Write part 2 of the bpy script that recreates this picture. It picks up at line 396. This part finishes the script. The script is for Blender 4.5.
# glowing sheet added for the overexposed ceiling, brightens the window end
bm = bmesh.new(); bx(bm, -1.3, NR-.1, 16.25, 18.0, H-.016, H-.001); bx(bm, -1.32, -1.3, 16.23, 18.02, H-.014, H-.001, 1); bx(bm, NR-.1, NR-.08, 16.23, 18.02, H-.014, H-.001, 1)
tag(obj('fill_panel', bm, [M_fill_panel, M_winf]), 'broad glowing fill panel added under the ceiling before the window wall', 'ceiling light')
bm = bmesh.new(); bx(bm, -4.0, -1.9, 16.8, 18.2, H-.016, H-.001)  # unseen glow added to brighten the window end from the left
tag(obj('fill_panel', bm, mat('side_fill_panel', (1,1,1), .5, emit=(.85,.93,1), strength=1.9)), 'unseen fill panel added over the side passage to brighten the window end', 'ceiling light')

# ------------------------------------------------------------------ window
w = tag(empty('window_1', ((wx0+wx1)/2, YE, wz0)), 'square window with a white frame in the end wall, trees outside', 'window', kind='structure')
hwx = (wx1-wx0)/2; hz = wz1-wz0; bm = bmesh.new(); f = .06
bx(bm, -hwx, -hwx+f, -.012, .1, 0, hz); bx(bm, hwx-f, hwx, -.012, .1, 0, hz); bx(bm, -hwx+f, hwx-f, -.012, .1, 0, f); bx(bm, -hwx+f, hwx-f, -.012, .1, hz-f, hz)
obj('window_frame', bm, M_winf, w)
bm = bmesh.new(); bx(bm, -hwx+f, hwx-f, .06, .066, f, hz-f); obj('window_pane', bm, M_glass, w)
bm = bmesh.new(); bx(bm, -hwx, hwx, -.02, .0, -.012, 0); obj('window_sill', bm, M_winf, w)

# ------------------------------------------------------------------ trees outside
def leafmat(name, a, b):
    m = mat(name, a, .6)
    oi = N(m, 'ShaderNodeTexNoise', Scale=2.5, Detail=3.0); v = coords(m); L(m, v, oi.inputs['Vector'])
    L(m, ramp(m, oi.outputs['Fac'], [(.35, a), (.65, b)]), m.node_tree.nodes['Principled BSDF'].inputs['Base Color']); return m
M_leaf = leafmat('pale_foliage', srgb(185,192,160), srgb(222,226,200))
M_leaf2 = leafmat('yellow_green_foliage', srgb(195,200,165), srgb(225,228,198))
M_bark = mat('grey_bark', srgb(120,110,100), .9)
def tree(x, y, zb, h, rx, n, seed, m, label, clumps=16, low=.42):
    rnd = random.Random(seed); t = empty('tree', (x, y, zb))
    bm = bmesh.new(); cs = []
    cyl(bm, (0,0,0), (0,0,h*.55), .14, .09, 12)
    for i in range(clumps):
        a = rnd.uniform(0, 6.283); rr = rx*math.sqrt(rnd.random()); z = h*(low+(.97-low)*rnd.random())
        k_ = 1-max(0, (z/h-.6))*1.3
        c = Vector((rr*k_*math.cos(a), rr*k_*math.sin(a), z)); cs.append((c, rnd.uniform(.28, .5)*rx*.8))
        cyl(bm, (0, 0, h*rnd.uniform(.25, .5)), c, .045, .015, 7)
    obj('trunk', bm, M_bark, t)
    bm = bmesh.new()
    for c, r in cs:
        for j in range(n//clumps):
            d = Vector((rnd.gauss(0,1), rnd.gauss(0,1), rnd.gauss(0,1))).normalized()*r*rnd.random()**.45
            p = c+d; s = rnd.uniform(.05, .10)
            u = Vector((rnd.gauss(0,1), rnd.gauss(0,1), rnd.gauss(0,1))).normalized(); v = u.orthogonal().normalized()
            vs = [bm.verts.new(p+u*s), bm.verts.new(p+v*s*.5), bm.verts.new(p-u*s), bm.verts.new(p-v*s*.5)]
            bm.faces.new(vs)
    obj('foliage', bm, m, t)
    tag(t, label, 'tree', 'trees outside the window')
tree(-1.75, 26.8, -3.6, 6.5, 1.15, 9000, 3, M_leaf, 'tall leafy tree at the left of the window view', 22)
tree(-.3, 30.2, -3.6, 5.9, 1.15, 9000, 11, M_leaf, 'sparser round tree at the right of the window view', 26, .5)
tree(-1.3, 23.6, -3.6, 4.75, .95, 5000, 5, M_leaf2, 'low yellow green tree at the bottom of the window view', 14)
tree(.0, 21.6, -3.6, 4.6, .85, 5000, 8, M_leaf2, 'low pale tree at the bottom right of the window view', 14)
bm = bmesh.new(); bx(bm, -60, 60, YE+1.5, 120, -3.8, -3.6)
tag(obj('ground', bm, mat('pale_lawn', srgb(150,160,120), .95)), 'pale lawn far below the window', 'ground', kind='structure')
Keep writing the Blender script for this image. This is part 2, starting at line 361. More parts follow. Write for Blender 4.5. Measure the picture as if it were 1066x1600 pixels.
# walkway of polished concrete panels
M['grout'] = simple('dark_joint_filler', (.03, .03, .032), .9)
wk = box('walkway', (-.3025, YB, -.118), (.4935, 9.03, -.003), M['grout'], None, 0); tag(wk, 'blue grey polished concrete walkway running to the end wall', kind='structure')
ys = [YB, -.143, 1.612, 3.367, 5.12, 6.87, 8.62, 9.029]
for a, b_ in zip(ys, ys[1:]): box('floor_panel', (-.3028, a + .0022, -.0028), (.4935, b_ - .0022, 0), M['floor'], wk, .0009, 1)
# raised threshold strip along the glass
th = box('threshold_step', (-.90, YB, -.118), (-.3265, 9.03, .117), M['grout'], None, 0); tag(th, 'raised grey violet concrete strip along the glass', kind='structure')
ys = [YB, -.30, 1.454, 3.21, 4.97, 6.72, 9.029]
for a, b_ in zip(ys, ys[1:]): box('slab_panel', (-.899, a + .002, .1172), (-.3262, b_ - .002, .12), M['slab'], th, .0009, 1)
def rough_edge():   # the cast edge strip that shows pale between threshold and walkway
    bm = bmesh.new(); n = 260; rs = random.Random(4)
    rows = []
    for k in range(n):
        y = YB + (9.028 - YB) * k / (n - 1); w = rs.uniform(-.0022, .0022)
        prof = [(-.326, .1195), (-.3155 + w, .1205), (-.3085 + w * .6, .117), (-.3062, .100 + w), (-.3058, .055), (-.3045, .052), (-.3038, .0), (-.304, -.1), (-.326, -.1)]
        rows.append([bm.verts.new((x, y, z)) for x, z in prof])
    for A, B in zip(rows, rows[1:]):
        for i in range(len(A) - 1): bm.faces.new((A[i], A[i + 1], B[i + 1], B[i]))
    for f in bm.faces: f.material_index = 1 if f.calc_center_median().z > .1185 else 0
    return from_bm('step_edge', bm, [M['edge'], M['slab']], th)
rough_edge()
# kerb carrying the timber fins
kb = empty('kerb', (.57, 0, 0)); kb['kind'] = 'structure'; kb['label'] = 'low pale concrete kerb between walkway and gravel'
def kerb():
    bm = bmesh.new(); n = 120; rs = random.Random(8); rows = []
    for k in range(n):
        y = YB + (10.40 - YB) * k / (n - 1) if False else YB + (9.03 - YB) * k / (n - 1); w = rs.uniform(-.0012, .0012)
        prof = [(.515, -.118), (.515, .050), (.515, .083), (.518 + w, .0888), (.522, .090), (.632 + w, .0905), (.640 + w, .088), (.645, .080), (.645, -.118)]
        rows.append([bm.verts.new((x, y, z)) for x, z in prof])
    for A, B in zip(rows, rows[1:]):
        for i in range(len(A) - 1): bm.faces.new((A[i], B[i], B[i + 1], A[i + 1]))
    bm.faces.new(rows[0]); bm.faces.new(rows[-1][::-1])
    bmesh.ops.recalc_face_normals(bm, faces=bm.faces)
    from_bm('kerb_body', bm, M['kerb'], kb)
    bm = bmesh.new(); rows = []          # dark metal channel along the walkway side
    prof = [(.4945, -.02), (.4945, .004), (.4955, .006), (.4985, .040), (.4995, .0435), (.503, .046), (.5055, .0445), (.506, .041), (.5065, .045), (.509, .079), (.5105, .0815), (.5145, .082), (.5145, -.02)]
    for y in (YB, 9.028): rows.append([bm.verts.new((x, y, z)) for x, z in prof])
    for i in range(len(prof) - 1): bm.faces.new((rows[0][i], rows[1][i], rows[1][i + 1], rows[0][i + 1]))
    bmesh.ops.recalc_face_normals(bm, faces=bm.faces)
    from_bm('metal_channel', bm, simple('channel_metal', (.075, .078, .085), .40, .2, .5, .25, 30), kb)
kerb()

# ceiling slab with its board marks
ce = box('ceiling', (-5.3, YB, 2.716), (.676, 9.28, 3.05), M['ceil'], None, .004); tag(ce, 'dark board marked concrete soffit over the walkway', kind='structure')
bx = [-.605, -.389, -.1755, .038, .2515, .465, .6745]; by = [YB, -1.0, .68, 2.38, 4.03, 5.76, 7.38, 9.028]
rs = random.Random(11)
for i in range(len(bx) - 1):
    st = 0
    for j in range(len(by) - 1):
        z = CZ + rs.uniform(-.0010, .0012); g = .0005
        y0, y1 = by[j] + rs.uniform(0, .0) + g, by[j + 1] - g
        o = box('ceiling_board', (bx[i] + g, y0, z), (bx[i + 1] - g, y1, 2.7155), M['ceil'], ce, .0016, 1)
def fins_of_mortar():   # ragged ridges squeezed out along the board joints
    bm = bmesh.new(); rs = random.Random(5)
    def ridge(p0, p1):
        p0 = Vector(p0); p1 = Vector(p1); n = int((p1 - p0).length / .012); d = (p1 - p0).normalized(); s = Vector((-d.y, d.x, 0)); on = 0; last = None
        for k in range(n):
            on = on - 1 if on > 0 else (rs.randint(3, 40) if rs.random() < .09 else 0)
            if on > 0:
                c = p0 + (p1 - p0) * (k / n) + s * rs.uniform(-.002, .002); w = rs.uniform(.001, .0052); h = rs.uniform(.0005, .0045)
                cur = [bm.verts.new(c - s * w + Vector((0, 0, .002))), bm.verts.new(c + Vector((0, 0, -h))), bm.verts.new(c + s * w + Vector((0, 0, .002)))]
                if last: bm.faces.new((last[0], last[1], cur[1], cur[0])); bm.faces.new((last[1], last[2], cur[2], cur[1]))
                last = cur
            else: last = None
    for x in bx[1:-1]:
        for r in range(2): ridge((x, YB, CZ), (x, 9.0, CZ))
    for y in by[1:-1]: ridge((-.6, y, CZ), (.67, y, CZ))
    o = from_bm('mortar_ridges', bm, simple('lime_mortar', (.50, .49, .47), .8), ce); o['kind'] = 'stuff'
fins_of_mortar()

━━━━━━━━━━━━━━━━

▶ Set task
Your answer consists solely of the lines from the top of the records above through the line that contains "bm = bmesh.new(); bx(bm, -hwx, hwx, -.02, .0, -.012, 0);", each echoed exactly.

▶ Output
Write part 2 of the bpy script that recreates this picture. It picks up at line 396. This part finishes the script. The script is for Blender 4.5.
# glowing sheet added for the overexposed ceiling, brightens the window end
bm = bmesh.new(); bx(bm, -1.3, NR-.1, 16.25, 18.0, H-.016, H-.001); bx(bm, -1.32, -1.3, 16.23, 18.02, H-.014, H-.001, 1); bx(bm, NR-.1, NR-.08, 16.23, 18.02, H-.014, H-.001, 1)
tag(obj('fill_panel', bm, [M_fill_panel, M_winf]), 'broad glowing fill panel added under the ceiling before the window wall', 'ceiling light')
bm = bmesh.new(); bx(bm, -4.0, -1.9, 16.8, 18.2, H-.016, H-.001)  # unseen glow added to brighten the window end from the left
tag(obj('fill_panel', bm, mat('side_fill_panel', (1,1,1), .5, emit=(.85,.93,1), strength=1.9)), 'unseen fill panel added over the side passage to brighten the window end', 'ceiling light')

# ------------------------------------------------------------------ window
w = tag(empty('window_1', ((wx0+wx1)/2, YE, wz0)), 'square window with a white frame in the end wall, trees outside', 'window', kind='structure')
hwx = (wx1-wx0)/2; hz = wz1-wz0; bm = bmesh.new(); f = .06
bx(bm, -hwx, -hwx+f, -.012, .1, 0, hz); bx(bm, hwx-f, hwx, -.012, .1, 0, hz); bx(bm, -hwx+f, hwx-f, -.012, .1, 0, f); bx(bm, -hwx+f, hwx-f, -.012, .1, hz-f, hz)
obj('window_frame', bm, M_winf, w)
bm = bmesh.new(); bx(bm, -hwx+f, hwx-f, .06, .066, f, hz-f); obj('window_pane', bm, M_glass, w)
bm = bmesh.new(); bx(bm, -hwx, hwx, -.02, .0, -.012, 0); obj('window_sill', bm, M_winf, w)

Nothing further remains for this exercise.